▶ _Your task_
Return exactly the lines that run from the beginning through the line containing "(-4.6, .56), (-4.8, .39)]", both included, and no others.

**** Material ****

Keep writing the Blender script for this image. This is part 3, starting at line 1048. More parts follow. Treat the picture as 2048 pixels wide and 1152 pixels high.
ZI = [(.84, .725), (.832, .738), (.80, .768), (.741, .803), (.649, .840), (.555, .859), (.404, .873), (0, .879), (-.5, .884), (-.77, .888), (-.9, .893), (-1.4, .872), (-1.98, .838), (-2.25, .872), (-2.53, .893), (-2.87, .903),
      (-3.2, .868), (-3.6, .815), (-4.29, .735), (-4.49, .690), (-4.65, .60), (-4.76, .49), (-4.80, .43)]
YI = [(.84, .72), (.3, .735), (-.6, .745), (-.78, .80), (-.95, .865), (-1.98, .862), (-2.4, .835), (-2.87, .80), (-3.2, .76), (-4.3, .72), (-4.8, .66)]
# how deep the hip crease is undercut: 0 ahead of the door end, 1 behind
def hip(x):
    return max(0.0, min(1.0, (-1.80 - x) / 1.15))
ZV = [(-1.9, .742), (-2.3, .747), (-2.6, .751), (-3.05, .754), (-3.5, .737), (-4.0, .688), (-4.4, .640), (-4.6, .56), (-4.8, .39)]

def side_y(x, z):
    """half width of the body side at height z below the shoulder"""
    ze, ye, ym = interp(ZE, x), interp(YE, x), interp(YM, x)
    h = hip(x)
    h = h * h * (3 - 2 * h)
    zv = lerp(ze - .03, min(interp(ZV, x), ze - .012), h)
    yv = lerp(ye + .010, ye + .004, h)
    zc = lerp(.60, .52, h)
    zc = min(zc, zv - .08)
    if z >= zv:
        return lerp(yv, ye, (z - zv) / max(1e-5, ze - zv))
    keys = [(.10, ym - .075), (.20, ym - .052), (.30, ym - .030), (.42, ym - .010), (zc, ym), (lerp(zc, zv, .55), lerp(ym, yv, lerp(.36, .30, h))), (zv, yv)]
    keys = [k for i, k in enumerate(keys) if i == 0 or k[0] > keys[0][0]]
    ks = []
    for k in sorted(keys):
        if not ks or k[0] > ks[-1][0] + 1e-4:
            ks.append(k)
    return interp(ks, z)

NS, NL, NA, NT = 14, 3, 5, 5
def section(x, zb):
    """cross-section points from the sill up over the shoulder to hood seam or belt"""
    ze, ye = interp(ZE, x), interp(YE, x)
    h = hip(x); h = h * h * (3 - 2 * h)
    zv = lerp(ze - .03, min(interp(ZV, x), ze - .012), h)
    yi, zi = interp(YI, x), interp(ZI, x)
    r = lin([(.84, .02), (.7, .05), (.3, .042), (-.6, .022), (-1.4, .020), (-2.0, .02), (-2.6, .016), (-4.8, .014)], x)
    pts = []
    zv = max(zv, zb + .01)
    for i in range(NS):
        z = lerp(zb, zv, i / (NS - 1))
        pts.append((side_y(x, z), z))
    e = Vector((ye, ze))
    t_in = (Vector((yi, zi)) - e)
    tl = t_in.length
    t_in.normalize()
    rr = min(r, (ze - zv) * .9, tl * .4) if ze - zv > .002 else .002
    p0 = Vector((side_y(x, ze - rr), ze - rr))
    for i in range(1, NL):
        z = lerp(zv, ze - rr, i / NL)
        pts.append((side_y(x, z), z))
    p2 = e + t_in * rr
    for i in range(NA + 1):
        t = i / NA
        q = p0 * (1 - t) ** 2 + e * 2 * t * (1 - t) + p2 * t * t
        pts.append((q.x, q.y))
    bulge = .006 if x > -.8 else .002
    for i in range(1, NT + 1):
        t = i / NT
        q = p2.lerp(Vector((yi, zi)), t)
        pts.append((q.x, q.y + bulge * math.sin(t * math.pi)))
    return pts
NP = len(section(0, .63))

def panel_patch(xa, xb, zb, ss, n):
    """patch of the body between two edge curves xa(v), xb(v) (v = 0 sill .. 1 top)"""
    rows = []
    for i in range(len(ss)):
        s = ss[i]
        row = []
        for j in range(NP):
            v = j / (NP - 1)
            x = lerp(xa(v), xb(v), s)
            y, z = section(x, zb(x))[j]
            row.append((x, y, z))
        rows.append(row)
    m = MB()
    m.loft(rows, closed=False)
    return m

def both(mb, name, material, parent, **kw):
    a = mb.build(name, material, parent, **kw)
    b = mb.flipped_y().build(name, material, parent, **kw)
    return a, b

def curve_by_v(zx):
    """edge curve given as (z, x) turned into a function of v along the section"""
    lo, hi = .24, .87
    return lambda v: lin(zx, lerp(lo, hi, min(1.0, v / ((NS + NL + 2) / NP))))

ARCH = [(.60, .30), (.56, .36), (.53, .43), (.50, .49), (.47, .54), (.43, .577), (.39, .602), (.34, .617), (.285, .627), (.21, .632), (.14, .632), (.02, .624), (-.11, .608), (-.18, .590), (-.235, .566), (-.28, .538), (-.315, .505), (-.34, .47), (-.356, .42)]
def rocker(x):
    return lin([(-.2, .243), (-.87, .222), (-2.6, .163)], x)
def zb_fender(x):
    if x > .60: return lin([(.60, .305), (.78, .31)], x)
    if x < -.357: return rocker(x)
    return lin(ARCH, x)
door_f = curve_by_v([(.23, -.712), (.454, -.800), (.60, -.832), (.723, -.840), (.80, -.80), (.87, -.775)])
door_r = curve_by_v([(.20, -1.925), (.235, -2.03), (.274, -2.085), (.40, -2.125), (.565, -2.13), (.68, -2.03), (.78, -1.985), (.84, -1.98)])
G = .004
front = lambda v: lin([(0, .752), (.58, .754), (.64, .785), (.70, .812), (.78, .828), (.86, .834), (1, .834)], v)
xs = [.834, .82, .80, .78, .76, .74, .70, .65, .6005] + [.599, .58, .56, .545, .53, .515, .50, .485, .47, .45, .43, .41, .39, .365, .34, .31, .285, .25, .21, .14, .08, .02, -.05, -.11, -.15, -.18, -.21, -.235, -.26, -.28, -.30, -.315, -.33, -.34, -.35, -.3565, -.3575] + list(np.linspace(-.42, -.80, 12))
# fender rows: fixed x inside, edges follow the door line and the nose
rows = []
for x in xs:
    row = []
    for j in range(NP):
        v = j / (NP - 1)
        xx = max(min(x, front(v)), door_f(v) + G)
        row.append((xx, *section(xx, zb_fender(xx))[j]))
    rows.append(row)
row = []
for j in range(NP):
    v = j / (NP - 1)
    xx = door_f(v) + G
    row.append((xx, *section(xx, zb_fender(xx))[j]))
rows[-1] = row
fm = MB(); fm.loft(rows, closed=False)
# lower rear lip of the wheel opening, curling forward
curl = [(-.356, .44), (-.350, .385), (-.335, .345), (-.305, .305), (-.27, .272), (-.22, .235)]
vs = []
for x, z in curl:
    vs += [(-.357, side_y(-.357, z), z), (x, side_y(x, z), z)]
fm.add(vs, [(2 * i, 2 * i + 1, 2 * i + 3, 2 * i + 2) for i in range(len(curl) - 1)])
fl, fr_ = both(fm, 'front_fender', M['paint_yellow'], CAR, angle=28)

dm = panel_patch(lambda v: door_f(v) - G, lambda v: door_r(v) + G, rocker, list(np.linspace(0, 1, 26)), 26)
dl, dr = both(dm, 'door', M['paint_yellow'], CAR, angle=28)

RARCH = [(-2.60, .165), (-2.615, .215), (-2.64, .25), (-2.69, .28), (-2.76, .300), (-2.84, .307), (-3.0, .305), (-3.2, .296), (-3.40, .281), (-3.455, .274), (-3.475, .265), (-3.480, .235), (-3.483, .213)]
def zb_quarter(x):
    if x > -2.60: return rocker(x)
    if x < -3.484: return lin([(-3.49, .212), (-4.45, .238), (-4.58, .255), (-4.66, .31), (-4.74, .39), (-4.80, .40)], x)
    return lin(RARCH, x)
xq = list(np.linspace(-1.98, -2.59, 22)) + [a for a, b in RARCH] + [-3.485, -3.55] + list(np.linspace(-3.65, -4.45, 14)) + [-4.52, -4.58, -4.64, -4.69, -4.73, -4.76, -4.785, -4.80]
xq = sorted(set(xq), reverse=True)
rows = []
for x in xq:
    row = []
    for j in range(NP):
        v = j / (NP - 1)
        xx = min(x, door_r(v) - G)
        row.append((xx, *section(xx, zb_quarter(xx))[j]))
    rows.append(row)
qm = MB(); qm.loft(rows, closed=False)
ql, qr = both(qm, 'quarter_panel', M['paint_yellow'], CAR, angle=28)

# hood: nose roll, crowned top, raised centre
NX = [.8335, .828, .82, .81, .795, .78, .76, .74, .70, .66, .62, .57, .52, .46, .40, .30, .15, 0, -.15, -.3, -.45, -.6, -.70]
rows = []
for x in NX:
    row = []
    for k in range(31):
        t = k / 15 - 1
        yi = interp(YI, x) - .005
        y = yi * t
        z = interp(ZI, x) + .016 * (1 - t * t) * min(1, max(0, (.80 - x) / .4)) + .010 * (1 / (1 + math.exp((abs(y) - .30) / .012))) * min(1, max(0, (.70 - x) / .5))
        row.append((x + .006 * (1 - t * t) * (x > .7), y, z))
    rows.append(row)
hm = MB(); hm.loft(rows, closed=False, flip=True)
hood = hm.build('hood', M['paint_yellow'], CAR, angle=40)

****

▶ _Result of this task_
Keep writing the Blender script for this image. This is part 3, starting at line 1048. More parts follow. Treat the picture as 2048 pixels wide and 1152 pixels high.
ZI = [(.84, .725), (.832, .738), (.80, .768), (.741, .803), (.649, .840), (.555, .859), (.404, .873), (0, .879), (-.5, .884), (-.77, .888), (-.9, .893), (-1.4, .872), (-1.98, .838), (-2.25, .872), (-2.53, .893), (-2.87, .903),
      (-3.2, .868), (-3.6, .815), (-4.29, .735), (-4.49, .690), (-4.65, .60), (-4.76, .49), (-4.80, .43)]
YI = [(.84, .72), (.3, .735), (-.6, .745), (-.78, .80), (-.95, .865), (-1.98, .862), (-2.4, .835), (-2.87, .80), (-3.2, .76), (-4.3, .72), (-4.8, .66)]
# how deep the hip crease is undercut: 0 ahead of the door end, 1 behind
def hip(x):
    return max(0.0, min(1.0, (-1.80 - x) / 1.15))
ZV = [(-1.9, .742), (-2.3, .747), (-2.6, .751), (-3.05, .754), (-3.5, .737), (-4.0, .688), (-4.4, .640), (-4.6, .56), (-4.8, .39)]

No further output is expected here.